C´è dunque da interrogarsi meglio sulla coltre di silenzio che ha velato
per anni il rimodellarsi del fenomeno, e anche sulle caratteristiche dei
processi in corso. Già nel dicembre del 2008 Roberto Saviano rifletteva su La
corruzione inconsapevole che affonda il paese e ne coglieva un tratto di
fondo: nessuna delle persone indagate «aveva la percezione dell´errore,
tantomeno del crimine (…). Cosa potrà mai cambiare in una prassi quando nessuno
ci scorge più nulla di sbagliato o di anomalo»?
Ne
coglieva al tempo stesso il terreno di coltura: la corruzione si estende
«quando la politica si accontenta di razzolare nell´esistente e rinuncia a farsi
progetto e guida». In altri termini, come annotava poco dopo Piero
Ottone ancora su questo giornale, quando viene a mancare la «religione
civile»: che può nutrirsi di ideali di progresso o di conservazione ma
è, appunto, concezione alta della politica.
Sono passati poi altri mesi e sono venuti alla luce contorni ancor più laceranti
di un fenomeno che si è rimodellato sostanzialmente attorno a due cardini: da un
lato la sostituzione del «rubare (soprattutto) per il partito» degli anni
di Tangentopoli con il «rubare per sé»; dall´altro una eversione
delle regole che non si è radicata solo in pratiche anomale o marginali ma
all´interno di quella «pratica dell´emergenza» e di quella «politica del fare»
che sono state erette a bussola e a bandiera.

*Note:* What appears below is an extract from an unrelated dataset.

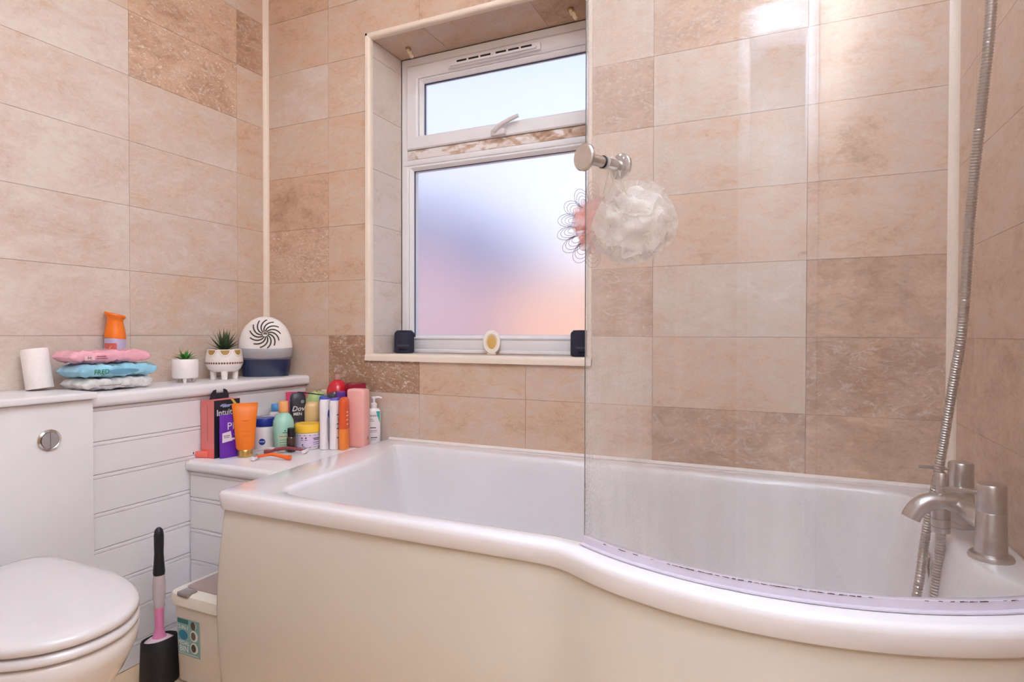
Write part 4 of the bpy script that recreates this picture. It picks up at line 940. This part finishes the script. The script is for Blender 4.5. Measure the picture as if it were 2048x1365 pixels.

Sul primo versante i dibattiti degli anni novanta sono ormai un ricordo sbiadito. Certo, continua ad apparirci indecente il tentativo di assolvere chi almeno «rubava per il partito» (ignorando che in questo modo la corruzione metteva a rischio lo stato di salute della democrazia) ma lo squallore che le intercettazioni portano oggi a galla non ha forse paragoni con il passato. Esse rivelano in realtà un rovesciamento più generale: il «rubare per sé» è così diffuso perché il «primato del sé» ha sostituito «il primato del partito» in una cultura che si è diffusa ben oltre la vita pubblica. Il degrado attuale della politica ci appare dunque non solo causa – come avvenne negli anni ottanta – ma in qualche modo anche conseguenza del trionfo dell´antipolitica. Una antipolitica che è andata al potere.
A questo
stesso nodo rimanda un altro corposo «slittamento» rispetto agli anni di
Tangentopoli. Allora ci si illuse – ci si volle illudere – che i guasti fossero
annidati solo in un degenere ceto politico e che una virtuosa società civile ne
fosse del tutto immune. In taluni interventi di oggi, all´opposto, sembra
trasparire la tentazione di considerare il Palazzo come corrispettivo quasi
inevitabile di una società civile irrimediabilmente perversa. Obbligato
in qualche modo ad assecondare il flusso per non perdere consensi. Appaiono così
fastidiose «anime belle» coloro che segnalano le responsabilità specifiche della
politica: l´abdicazione a una selezione reale della classe dirigente, l´assenza
di adeguate misure correttive, la delegittimazione della magistratura, le scelte
relative a esenzioni, prescrizioni e condoni, le leggi ad personam, e
così via.
Il secondo aspetto centrale dello scenario che si è delineato sta poi nel suo
rapporto con alcuni cardini dell´azione del governo. Com´è noto, nulla di ciò
che è stato pubblicato sarebbe venuto alla luce se fossero stati già approvati i
vincoli alle intercettazioni voluti dalla maggioranza. E solo lo scandalo ha
affossato una legge che avrebbe regalato alla Protezione civile una
specialissima immunità. Era il corollario minore ma simbolico di un
progetto di presidenzialismo che si accompagna all´indebolimento drastico dei
controlli, delle regole e delle garanzie: questa è la reale posta in
gioco, e i tempi della partita si stanno accorciando.
Negli anni di Tangentopoli un intellettuale e poeta civilmente impegnato come
Giovanni Raboni scriveva: c´è qualcosa che mi impedisce di esultare per la
giustizia finalmente all´opera, ed è «un pensiero sordo e odioso come certi
dolori: e noi, nel frattempo, dove eravamo?». Forse il centrosinistra nel
suo insieme dovrebbe porsi oggi la stessa domanda.